Key learning points:

  • There seems to a shared understanding of what the Standard is and what compliance entails so maybe future seminars could centre around how projects understand and capture systemic change and attribution as well as how to move forward on evaluating DCED Standard compliant projects.
  • More qualitative research should be done into describing how to create “a culture of results measurement”. One of the conditionalities for being DCED Standard compliant entails all members of programme field staff becoming active in collecting results and monitoring. Many presentations mentioned that they have cultivated this culture in their programme but did not really articulate how.

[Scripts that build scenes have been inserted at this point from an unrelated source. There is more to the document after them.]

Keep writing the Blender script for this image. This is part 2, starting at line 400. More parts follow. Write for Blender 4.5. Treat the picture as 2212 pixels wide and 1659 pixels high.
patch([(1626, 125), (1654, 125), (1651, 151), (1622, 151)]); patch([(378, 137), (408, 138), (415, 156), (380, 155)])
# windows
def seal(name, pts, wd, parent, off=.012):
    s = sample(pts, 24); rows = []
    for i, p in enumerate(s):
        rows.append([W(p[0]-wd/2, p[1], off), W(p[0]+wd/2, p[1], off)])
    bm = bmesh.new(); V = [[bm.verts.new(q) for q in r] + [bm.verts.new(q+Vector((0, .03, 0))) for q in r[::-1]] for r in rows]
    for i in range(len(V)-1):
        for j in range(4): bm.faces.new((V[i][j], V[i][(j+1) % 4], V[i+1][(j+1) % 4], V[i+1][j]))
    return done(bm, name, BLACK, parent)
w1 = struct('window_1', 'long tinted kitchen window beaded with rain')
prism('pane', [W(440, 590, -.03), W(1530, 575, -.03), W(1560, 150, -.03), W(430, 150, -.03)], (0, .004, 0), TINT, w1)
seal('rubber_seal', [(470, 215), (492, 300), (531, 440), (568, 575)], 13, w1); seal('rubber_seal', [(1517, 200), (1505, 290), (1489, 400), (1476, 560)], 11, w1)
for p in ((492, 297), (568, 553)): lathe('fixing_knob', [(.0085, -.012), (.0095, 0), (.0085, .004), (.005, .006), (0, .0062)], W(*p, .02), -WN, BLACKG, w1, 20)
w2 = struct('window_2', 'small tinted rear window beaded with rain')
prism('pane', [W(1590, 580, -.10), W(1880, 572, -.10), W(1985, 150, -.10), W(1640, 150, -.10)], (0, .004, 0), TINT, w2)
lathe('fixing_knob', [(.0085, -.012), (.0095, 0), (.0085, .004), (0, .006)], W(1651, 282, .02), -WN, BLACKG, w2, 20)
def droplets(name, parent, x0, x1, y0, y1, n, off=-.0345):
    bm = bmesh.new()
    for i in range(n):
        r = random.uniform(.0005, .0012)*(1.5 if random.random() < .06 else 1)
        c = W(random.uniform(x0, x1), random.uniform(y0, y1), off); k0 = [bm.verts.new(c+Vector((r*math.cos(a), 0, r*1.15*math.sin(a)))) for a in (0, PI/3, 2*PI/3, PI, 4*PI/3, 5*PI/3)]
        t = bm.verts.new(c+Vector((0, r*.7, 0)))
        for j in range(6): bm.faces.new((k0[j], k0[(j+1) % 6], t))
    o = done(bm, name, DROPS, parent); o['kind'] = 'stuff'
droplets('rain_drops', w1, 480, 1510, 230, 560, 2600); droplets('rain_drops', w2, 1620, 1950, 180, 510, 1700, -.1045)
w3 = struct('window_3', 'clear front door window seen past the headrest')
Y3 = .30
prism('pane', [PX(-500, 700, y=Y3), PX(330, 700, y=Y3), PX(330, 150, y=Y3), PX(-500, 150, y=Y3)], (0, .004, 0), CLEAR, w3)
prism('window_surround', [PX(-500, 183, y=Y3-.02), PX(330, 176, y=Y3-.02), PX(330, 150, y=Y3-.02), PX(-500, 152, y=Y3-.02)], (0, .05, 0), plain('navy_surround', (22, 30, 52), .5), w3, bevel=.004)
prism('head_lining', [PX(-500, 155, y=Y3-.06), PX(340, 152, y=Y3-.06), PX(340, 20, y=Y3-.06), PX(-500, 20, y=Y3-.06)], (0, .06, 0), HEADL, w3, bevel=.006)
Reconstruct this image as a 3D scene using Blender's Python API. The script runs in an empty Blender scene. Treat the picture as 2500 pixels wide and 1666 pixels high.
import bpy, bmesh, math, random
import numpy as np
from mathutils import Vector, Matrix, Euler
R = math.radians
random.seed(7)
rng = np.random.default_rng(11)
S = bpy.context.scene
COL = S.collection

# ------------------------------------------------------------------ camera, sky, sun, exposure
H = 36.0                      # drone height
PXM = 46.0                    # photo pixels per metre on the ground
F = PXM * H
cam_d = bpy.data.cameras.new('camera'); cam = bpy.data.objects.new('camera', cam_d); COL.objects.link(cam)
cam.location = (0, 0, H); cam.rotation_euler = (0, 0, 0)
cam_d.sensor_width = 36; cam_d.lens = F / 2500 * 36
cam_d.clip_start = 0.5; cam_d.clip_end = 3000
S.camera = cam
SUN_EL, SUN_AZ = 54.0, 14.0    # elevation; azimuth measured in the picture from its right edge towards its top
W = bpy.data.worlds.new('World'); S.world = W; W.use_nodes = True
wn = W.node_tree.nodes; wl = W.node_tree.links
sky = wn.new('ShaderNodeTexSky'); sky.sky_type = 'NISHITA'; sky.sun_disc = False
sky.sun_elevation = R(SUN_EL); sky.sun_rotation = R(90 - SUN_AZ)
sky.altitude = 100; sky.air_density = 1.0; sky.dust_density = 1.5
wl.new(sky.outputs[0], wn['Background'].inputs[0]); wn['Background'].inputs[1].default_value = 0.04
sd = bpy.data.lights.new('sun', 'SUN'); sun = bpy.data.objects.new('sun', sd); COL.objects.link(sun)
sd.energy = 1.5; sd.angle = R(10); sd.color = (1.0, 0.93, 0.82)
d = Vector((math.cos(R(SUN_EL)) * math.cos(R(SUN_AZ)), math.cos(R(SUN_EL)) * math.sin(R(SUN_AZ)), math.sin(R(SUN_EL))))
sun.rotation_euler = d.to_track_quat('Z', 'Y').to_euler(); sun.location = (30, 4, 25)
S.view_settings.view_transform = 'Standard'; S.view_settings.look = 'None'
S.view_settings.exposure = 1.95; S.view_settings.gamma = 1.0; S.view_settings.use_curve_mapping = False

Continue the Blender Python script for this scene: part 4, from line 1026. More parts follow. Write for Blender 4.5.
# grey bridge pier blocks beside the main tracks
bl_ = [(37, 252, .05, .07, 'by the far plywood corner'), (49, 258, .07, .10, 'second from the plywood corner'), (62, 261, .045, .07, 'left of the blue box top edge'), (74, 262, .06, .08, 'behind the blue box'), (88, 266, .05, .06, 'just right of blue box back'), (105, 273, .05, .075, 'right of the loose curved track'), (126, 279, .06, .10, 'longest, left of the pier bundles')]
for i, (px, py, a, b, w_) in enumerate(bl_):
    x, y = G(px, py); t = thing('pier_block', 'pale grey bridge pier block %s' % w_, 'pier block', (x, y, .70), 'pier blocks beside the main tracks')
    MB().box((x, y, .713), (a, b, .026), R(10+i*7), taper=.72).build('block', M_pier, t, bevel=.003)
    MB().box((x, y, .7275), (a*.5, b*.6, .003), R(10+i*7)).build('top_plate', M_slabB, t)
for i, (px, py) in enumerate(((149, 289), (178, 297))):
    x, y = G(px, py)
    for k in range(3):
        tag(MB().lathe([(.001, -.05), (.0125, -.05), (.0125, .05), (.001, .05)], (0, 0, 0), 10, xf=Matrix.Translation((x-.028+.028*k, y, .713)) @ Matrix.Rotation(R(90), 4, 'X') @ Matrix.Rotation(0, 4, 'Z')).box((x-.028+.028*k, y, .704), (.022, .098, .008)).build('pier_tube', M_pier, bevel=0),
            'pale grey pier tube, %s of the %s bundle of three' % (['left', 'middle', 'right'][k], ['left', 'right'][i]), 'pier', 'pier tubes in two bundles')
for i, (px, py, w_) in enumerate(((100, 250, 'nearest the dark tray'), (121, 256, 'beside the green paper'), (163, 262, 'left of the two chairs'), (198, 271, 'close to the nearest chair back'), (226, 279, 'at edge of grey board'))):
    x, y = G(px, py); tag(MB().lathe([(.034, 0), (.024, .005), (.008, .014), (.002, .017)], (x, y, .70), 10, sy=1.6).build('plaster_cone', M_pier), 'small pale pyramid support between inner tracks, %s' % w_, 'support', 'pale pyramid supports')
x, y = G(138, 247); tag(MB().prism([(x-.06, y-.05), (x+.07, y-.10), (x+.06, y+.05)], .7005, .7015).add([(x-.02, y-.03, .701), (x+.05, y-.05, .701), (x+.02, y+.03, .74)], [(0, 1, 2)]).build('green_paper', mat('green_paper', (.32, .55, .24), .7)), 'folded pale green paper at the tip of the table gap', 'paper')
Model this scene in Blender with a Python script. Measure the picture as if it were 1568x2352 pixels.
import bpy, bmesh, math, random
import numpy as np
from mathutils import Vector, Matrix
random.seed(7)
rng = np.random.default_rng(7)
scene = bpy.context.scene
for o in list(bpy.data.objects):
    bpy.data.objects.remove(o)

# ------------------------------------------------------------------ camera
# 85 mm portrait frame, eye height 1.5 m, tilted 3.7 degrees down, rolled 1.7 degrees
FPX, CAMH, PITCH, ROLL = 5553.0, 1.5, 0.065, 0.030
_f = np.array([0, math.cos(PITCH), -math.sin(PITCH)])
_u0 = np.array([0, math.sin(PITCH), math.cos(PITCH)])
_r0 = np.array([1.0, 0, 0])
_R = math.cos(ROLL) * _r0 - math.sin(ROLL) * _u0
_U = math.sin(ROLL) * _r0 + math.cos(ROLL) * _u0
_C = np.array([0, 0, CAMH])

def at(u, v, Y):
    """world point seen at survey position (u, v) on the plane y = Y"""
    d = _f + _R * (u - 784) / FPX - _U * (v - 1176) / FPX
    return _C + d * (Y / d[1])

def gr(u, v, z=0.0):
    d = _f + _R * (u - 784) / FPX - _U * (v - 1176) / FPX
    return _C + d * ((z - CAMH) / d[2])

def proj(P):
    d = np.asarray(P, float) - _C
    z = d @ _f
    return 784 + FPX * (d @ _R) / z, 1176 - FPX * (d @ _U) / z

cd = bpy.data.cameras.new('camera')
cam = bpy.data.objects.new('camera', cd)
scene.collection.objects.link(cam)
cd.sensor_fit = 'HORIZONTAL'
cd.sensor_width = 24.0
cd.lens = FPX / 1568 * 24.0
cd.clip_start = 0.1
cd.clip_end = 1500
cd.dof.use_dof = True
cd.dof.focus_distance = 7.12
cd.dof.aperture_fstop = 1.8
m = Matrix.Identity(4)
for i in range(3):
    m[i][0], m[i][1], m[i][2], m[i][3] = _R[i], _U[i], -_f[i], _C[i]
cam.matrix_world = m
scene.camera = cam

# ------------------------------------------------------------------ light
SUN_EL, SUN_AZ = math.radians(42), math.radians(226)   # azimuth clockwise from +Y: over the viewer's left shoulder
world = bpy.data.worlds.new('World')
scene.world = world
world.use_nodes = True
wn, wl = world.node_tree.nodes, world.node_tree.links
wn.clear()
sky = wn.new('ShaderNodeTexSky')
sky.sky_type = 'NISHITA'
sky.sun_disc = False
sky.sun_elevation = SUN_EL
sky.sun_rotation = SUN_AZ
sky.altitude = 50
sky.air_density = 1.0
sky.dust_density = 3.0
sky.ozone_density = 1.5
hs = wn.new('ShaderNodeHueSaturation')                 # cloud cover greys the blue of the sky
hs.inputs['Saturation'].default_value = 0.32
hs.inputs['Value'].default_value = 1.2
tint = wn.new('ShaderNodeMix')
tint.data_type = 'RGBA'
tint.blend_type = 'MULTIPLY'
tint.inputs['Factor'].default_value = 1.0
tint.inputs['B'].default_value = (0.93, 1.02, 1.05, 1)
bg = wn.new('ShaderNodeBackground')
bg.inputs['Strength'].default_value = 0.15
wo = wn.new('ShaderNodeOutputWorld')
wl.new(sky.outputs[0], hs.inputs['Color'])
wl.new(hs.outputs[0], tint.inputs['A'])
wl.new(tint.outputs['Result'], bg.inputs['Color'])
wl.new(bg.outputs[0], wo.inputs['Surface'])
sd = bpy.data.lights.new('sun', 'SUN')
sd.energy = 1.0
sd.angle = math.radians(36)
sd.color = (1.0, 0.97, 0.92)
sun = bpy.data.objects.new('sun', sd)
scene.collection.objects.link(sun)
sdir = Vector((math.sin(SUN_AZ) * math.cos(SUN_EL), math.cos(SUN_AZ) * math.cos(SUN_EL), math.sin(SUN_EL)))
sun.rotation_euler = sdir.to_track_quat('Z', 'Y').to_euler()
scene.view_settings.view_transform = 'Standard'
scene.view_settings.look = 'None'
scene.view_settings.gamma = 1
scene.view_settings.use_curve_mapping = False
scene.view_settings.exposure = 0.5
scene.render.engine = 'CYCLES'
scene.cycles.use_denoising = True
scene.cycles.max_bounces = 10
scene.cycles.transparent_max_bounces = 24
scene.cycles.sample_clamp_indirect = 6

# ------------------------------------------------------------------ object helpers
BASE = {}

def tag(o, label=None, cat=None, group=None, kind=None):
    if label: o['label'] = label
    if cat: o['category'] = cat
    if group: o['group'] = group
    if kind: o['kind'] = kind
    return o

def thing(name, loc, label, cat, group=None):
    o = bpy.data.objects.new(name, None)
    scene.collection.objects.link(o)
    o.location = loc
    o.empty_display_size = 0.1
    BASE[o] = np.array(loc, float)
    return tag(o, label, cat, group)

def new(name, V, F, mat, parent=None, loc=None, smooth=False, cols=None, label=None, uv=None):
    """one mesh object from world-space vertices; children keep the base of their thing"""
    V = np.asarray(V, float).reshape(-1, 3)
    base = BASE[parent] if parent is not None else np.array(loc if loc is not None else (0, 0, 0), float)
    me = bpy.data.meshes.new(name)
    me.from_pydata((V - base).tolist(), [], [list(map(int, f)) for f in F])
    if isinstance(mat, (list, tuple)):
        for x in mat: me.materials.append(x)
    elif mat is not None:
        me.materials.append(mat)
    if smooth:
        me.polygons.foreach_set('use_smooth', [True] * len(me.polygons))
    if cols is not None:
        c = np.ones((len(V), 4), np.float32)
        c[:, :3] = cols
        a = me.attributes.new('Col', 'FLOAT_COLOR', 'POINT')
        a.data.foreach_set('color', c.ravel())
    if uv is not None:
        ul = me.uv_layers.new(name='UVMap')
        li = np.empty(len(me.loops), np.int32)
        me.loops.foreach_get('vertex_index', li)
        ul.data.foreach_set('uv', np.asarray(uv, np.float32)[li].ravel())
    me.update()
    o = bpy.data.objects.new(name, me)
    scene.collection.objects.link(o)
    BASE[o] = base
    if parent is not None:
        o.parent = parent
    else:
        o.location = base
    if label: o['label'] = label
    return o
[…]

  • The DCED Standard is not perfect but one of its key selling points is that it encourages development practitioners to discuss best practice in results measurement, based on their experience and on the feedback of colleagues and development professionals worldwide.
  • There is no standardised cost for implementing a DCED compliant MRM system but amounts mentioned varied from 10% to 20% with the explanation that logically, the cost is often dependent on the size of the programme or if the programme was well-established or a pilot programme pilot being assessed for scaling-up (ssp).
  • There are a myriad of software systems in use by those implementing the standard to collect, collate and analyse results measurement data, ranging free-source, low cost online programme software to extremely costly, customised software.
  • The latest version of the Reader on Results Measurement was also disseminated at the seminar and provides a very comprehensive overview of the latest thinking on the DCED standard for results measurement.

Overall, these two events taught me a lot about current practice in this field, as well as being an opportunity to make useful contacts. At the same time it was striking that nearly every session ended with debates over the same two issues that we have been grappling with anyway: how to identify systemic changes in business ecosystems, and how to attribute these and other observed changes credibly to aid funded inputs? The DCED standard helps to frame these issues clearly, and that is important. But how far it is possible and necessary to address these questions seems to depend a lot on context, and so I’m not sure how far any universal standard can help with that.